The narrative of the film is a combination of a road movie with McGregor and Clooney, with flashbacks to the Bridges/Clooney/Spacey days, until the final act of the film where it gets perhaps a little too silly (involving spiking the water with LSD of a private research firm researching psychic phenomena in Iraq that is run by Spacey, who employs a now depressed and alcoholic Bridges, where McGregor and Clooney end up). It’s a little ramshackle but in an affectionate and charming manner, reminding me of an Ealing comedy more than anything else (which is a compliment).

The film is amusing (any movie that has a discussion about being a Jedi warrior and Jedi mind powers with Ewan McGregor’s character after his turn as Obi-Wan Kenobi has got to know it is being funny), and Clooney, Bridges and Spacey are great fun, but it is not a great film.

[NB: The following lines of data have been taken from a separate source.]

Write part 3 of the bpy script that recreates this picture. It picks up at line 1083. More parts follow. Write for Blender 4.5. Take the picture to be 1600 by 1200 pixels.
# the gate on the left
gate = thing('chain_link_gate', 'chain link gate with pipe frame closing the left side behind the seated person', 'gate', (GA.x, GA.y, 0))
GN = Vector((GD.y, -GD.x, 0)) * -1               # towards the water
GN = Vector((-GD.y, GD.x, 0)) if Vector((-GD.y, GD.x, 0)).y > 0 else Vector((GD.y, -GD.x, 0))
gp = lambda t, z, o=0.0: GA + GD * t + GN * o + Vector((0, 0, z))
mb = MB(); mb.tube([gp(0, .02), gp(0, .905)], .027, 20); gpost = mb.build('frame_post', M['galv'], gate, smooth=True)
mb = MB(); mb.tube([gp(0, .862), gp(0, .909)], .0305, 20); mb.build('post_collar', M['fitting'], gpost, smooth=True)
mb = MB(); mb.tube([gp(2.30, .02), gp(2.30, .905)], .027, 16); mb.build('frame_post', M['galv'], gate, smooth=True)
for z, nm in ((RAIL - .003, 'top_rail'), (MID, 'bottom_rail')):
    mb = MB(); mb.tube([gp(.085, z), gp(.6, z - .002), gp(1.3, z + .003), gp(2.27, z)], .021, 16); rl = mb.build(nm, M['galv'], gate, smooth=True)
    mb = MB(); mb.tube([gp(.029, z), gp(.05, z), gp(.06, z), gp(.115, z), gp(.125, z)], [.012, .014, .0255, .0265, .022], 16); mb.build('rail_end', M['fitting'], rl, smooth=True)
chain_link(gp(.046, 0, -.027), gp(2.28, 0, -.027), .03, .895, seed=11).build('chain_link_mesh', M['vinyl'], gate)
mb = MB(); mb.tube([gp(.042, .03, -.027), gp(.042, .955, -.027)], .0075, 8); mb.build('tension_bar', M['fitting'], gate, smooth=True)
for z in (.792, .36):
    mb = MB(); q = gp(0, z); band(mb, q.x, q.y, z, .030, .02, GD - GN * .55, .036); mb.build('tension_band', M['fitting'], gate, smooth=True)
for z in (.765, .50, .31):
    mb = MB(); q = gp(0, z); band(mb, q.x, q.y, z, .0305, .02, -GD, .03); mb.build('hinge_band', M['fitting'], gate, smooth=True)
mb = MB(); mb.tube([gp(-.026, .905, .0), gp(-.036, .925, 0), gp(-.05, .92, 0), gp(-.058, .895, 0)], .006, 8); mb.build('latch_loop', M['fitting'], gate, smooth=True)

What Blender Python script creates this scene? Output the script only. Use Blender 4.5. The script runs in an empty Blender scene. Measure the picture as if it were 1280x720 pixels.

A large part of this is due to the director, Grant Heslov (Clooney’s production partner and co-writer of Good Night, And Good Luck), who doesn’t seem to be in complete control of the story and the balance. Another aspect that occurred to me was McGregor and his performances in accents not his own: he is not as naturally charming when doing an American accent compared with his native voice. This conclusion was crystallised when I happened to catch The Island on television at about the same time; in it, McGregor is rather nondescript as the American-sounding hero of the film, but where he meets his original self, a Scottish speedboat designer (McGregor again, but with his own accent), the Scottish-sounding McGregor is much more fun, charming and interesting than the clone, allowing McGregor’s natural charisma to shine through (see Trainspotting or Shallow Grave for natural charisma). In The Men Who Stare At Goats, McGregor is our point-of-view character, but he doesn’t have the required charm that would make the journey more enjoyable.